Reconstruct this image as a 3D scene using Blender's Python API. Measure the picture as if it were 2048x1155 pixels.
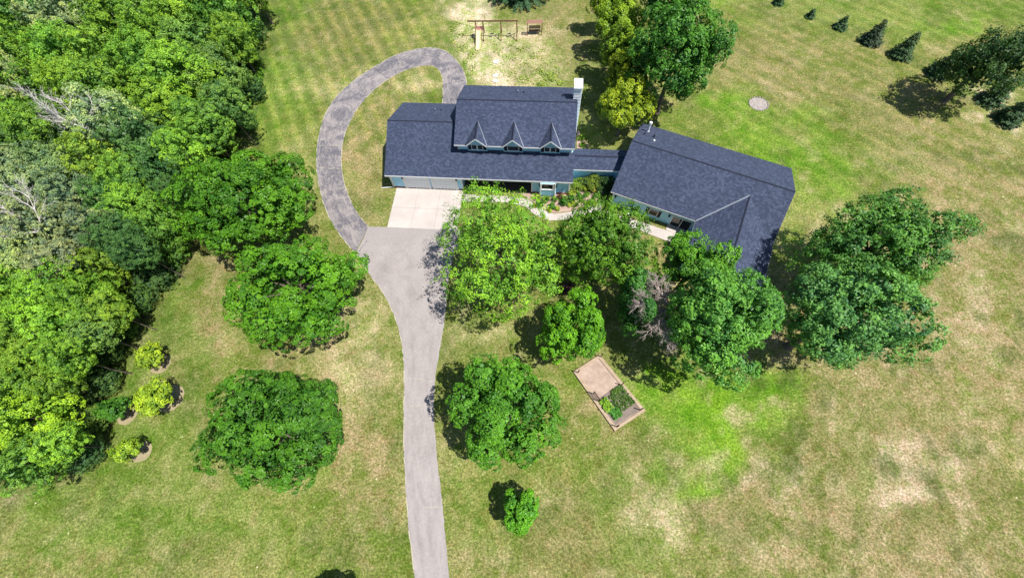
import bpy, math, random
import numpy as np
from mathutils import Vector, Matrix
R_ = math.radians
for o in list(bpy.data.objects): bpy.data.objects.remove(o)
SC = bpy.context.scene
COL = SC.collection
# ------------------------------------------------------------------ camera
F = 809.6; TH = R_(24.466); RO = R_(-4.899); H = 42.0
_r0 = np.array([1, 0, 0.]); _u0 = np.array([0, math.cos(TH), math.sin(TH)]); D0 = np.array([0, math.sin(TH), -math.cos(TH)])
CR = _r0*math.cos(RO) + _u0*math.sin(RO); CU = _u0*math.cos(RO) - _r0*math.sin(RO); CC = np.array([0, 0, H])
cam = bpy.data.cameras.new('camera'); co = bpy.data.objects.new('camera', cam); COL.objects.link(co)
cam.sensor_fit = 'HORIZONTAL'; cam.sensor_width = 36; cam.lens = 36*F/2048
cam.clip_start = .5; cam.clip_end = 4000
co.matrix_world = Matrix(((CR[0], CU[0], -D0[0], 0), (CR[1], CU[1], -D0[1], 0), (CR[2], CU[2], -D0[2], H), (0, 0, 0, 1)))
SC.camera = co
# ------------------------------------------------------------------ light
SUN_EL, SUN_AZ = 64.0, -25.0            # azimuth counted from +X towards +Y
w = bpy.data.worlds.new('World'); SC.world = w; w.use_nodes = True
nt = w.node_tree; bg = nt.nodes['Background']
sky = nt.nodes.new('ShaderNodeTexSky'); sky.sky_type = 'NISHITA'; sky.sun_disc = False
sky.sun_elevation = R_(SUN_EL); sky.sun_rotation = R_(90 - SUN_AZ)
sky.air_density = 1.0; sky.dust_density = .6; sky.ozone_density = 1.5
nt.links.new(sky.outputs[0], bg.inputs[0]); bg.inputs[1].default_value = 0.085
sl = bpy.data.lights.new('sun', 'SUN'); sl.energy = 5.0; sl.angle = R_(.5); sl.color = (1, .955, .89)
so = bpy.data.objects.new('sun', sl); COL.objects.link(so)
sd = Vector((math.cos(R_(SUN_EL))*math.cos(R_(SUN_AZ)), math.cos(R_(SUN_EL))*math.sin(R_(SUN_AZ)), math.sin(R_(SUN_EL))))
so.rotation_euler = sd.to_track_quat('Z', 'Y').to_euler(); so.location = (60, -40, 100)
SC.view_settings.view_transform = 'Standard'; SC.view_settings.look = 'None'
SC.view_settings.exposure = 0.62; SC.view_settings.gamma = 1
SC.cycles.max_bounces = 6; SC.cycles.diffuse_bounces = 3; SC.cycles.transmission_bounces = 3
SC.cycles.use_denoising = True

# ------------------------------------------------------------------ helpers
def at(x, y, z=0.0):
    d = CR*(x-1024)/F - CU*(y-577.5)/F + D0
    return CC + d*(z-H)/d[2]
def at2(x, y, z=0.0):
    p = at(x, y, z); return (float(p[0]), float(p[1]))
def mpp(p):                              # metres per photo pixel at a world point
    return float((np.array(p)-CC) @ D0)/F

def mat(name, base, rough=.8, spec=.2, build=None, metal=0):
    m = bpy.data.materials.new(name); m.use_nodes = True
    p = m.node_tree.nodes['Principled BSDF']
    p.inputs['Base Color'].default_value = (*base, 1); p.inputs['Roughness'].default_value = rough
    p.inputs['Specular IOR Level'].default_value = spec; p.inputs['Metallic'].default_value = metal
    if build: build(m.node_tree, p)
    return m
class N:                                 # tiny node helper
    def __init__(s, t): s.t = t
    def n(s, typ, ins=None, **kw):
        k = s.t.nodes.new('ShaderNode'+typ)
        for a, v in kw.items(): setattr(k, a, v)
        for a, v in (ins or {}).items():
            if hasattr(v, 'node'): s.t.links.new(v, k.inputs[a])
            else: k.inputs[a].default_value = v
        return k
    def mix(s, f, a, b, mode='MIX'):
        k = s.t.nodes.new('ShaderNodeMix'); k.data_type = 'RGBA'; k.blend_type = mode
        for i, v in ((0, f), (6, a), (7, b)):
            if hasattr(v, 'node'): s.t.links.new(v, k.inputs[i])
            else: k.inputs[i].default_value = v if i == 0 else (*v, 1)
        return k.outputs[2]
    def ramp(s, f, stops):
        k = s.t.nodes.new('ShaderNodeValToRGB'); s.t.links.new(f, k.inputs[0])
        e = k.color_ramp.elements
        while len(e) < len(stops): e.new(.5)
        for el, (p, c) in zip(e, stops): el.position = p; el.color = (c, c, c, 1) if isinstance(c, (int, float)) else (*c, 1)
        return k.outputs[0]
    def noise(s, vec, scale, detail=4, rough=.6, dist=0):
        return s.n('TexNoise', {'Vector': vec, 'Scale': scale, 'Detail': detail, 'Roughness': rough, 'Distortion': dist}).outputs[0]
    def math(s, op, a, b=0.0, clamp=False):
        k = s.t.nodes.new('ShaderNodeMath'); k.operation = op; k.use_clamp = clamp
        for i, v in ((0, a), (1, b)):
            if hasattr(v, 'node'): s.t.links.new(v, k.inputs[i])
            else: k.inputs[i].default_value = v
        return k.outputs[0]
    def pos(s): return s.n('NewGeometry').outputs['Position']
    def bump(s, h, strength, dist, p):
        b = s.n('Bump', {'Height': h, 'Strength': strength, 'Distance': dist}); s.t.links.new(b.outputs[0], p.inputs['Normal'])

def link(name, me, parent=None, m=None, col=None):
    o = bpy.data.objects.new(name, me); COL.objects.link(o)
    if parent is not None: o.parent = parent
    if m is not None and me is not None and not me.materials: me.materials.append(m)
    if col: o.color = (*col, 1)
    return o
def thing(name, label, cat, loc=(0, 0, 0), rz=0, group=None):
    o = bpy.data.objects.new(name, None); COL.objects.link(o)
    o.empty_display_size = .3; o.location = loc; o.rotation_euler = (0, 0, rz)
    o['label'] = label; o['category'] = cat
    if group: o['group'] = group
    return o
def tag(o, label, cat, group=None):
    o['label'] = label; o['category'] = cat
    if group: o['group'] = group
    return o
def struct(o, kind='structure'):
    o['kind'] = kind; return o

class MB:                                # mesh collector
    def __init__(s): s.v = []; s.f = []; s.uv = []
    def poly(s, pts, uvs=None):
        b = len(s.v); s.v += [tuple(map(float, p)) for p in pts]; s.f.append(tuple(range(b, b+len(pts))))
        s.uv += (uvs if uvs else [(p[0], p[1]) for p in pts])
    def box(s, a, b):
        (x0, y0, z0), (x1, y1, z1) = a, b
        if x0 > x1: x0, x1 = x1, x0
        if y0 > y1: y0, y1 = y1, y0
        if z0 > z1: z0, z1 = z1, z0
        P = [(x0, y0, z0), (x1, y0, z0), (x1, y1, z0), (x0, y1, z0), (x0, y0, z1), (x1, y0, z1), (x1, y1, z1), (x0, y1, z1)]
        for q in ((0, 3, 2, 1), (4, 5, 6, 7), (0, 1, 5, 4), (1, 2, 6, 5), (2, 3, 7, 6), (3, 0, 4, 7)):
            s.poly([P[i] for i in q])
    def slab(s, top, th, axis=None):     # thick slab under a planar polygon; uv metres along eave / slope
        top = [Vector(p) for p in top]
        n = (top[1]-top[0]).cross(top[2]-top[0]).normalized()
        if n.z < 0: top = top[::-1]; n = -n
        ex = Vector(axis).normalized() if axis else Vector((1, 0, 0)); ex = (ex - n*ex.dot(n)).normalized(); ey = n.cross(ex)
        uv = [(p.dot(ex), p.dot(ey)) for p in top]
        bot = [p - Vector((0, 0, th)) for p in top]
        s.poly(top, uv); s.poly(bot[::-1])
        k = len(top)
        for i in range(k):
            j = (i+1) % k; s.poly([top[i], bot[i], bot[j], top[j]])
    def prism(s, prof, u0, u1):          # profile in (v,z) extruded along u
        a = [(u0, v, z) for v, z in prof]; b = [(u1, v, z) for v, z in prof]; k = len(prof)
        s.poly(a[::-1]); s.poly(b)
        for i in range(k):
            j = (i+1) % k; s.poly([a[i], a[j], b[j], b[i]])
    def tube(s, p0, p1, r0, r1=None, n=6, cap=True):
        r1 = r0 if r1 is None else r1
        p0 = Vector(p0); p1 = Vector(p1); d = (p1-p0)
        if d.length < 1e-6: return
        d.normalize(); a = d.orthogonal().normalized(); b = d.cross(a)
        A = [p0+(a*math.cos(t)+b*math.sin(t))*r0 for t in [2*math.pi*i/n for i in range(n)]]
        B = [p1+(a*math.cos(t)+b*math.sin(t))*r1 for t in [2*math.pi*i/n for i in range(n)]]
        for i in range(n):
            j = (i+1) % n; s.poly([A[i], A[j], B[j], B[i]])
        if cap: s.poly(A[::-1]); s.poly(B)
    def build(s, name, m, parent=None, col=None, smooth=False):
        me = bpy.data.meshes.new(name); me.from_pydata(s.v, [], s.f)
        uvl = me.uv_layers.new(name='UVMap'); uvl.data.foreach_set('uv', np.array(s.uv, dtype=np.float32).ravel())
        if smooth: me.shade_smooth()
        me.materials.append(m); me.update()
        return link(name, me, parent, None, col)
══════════
**Short task:** Pick out and copy every line that contains the word "scene".

**Solution below:**
Reconstruct this image as a 3D scene using Blender's Python API. Measure the picture as if it were 2048x1155 pixels.
SC = bpy.context.scene